** BEGIN **

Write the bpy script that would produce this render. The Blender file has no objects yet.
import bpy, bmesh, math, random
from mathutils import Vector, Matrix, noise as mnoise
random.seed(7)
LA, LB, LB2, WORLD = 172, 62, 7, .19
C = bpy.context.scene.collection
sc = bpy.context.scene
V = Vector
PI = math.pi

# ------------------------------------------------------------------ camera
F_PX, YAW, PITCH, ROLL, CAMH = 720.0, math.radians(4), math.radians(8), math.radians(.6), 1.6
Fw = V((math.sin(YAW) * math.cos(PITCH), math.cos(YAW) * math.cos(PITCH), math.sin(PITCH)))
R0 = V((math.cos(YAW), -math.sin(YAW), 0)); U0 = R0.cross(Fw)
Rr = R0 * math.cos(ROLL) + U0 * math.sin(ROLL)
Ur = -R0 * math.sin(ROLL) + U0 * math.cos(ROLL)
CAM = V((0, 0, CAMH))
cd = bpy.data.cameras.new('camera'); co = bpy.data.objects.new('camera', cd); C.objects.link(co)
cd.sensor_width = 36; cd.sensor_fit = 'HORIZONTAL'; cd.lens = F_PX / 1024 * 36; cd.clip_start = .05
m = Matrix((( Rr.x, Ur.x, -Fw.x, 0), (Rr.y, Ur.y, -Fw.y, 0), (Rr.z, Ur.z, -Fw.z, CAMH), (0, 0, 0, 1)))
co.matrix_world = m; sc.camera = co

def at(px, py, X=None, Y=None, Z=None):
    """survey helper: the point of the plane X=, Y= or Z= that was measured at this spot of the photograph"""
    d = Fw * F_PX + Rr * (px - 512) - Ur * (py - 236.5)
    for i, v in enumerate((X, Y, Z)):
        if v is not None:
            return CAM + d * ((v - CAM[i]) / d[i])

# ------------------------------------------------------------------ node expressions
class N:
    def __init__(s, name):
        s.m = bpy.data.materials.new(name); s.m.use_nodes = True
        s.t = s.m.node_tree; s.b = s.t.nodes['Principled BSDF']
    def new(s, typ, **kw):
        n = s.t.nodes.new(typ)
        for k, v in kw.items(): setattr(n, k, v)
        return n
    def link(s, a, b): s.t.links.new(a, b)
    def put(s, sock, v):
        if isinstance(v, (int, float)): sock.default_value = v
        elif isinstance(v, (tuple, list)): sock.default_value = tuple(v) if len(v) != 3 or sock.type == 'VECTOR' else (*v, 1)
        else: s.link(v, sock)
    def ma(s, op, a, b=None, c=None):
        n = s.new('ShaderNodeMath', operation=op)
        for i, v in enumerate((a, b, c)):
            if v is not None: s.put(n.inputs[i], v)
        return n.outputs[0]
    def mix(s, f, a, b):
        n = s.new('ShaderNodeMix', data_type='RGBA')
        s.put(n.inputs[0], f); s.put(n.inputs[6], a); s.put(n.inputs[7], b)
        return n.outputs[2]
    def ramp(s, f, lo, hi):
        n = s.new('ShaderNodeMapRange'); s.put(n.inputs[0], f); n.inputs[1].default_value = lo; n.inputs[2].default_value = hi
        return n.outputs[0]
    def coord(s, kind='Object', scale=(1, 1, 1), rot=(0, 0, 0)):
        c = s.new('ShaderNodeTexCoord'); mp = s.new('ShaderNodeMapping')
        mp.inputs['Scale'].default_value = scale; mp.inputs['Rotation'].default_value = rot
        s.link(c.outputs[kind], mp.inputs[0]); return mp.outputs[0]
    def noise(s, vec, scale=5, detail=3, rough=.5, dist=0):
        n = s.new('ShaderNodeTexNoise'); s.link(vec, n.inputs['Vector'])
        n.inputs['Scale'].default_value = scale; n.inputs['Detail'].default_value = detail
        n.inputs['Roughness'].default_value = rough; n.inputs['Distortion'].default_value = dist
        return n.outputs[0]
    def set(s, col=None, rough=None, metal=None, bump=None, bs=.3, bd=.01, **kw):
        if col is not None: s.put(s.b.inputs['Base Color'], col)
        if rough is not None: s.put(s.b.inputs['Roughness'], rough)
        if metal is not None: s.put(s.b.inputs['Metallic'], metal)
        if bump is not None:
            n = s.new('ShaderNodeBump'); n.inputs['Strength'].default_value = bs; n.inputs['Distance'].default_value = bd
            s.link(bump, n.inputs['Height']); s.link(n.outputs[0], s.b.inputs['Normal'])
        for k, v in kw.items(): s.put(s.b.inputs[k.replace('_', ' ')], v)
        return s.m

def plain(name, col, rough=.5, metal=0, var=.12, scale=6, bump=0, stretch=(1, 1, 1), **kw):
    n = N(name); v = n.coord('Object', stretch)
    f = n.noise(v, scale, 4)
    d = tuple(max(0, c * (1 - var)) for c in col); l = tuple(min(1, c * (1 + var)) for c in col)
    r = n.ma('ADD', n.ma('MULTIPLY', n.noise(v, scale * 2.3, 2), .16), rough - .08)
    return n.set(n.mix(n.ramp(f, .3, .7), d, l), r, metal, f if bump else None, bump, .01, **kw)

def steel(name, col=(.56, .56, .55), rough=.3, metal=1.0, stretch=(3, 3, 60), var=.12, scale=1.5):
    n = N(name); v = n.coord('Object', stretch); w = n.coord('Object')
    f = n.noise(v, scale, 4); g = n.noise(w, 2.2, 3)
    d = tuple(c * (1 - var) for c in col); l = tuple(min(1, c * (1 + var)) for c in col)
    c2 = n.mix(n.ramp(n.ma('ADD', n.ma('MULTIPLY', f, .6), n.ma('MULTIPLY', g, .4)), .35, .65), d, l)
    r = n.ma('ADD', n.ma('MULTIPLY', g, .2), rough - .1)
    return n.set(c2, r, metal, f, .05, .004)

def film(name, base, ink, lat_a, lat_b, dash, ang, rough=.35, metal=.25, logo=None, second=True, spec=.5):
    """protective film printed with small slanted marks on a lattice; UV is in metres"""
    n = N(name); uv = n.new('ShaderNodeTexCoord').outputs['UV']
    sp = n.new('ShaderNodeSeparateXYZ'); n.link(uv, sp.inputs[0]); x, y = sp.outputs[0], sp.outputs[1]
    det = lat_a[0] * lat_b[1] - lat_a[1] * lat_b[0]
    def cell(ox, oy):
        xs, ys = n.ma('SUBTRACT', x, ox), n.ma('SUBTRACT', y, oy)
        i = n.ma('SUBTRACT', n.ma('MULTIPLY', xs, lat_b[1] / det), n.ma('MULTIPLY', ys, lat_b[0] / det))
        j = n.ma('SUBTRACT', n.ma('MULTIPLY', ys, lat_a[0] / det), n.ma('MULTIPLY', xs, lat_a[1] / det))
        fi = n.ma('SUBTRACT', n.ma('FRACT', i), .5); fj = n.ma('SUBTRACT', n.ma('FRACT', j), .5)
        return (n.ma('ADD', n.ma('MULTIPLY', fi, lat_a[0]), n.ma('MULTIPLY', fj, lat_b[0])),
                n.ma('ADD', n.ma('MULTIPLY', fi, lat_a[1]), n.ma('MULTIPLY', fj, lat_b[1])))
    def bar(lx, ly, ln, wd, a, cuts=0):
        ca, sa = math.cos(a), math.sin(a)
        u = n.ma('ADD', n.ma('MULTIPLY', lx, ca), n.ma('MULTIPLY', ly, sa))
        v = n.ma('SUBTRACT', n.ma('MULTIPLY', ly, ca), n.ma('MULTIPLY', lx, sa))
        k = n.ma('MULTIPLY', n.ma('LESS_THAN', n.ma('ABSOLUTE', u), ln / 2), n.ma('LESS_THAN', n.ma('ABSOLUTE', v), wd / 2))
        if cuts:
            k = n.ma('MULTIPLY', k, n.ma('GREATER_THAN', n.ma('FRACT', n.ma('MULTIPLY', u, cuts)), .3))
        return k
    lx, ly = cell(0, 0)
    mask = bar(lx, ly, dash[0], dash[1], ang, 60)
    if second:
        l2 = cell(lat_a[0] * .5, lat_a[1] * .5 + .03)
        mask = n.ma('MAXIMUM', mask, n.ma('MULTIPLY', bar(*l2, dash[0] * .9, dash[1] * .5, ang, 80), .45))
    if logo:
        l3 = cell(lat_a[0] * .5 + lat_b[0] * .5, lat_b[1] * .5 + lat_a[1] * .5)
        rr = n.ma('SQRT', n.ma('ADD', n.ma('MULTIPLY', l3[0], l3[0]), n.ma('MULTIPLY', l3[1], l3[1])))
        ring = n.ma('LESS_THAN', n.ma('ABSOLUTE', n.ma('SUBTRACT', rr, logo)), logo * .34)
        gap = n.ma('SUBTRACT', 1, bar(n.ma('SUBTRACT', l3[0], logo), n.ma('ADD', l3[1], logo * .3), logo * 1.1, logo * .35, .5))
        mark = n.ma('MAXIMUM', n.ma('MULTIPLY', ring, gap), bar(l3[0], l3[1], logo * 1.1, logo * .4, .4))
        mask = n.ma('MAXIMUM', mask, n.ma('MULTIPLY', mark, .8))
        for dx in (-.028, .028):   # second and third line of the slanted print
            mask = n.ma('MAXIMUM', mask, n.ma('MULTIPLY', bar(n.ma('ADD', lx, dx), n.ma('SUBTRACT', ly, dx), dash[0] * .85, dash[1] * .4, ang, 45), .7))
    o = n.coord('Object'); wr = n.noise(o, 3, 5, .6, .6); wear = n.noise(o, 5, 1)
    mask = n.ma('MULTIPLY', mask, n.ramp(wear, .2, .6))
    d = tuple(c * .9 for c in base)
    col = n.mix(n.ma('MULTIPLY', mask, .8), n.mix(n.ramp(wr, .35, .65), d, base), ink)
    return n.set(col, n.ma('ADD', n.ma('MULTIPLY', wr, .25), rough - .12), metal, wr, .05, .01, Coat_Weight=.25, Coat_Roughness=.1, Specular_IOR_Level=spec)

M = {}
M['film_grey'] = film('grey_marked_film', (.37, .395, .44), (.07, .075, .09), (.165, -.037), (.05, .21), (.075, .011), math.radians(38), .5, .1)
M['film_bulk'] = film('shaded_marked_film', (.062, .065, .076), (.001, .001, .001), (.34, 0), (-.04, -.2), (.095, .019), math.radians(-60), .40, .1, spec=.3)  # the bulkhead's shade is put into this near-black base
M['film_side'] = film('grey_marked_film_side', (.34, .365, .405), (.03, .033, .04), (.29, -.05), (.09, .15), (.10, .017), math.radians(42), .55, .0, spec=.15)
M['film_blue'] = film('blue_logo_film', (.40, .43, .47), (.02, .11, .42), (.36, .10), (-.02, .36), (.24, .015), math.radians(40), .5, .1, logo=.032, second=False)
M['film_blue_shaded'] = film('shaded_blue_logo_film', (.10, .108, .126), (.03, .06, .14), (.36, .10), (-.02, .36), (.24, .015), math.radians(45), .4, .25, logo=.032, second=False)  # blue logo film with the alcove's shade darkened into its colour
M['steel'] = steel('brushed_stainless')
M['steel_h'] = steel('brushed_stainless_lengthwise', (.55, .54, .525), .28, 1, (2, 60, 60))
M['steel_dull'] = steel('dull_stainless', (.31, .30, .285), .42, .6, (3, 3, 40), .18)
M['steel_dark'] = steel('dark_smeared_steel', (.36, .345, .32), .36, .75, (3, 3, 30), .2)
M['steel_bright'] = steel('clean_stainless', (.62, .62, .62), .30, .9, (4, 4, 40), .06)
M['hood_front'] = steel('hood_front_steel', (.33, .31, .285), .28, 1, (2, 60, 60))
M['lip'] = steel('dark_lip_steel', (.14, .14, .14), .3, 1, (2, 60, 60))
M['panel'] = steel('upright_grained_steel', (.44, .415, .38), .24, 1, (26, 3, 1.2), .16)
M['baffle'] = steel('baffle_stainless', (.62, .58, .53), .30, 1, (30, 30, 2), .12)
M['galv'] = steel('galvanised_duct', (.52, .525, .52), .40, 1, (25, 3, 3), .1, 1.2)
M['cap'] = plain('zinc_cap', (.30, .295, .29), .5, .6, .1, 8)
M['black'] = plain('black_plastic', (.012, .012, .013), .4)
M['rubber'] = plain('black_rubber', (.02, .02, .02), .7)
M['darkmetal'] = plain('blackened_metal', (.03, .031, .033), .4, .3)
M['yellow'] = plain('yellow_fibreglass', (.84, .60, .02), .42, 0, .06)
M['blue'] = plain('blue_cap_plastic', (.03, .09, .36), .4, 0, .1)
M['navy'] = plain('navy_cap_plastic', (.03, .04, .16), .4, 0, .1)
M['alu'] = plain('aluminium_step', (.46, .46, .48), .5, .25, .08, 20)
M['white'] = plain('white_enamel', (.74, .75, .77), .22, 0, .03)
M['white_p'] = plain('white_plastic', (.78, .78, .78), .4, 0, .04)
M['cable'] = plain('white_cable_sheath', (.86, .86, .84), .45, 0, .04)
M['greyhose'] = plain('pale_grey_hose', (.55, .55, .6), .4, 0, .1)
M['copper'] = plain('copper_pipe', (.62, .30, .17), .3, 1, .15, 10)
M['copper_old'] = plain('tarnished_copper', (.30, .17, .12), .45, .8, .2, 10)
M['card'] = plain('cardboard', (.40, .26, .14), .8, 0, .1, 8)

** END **

_YOUR INSTRUCTIONS:_
From the first line above through the line that contains "PI = math.pi", quote each line exactly. Output nothing more.

_TASK OUTPUT:_
Write the bpy script that would produce this render. The Blender file has no objects yet.
import bpy, bmesh, math, random
from mathutils import Vector, Matrix, noise as mnoise
random.seed(7)
LA, LB, LB2, WORLD = 172, 62, 7, .19
C = bpy.context.scene.collection
sc = bpy.context.scene
V = Vector
PI = math.pi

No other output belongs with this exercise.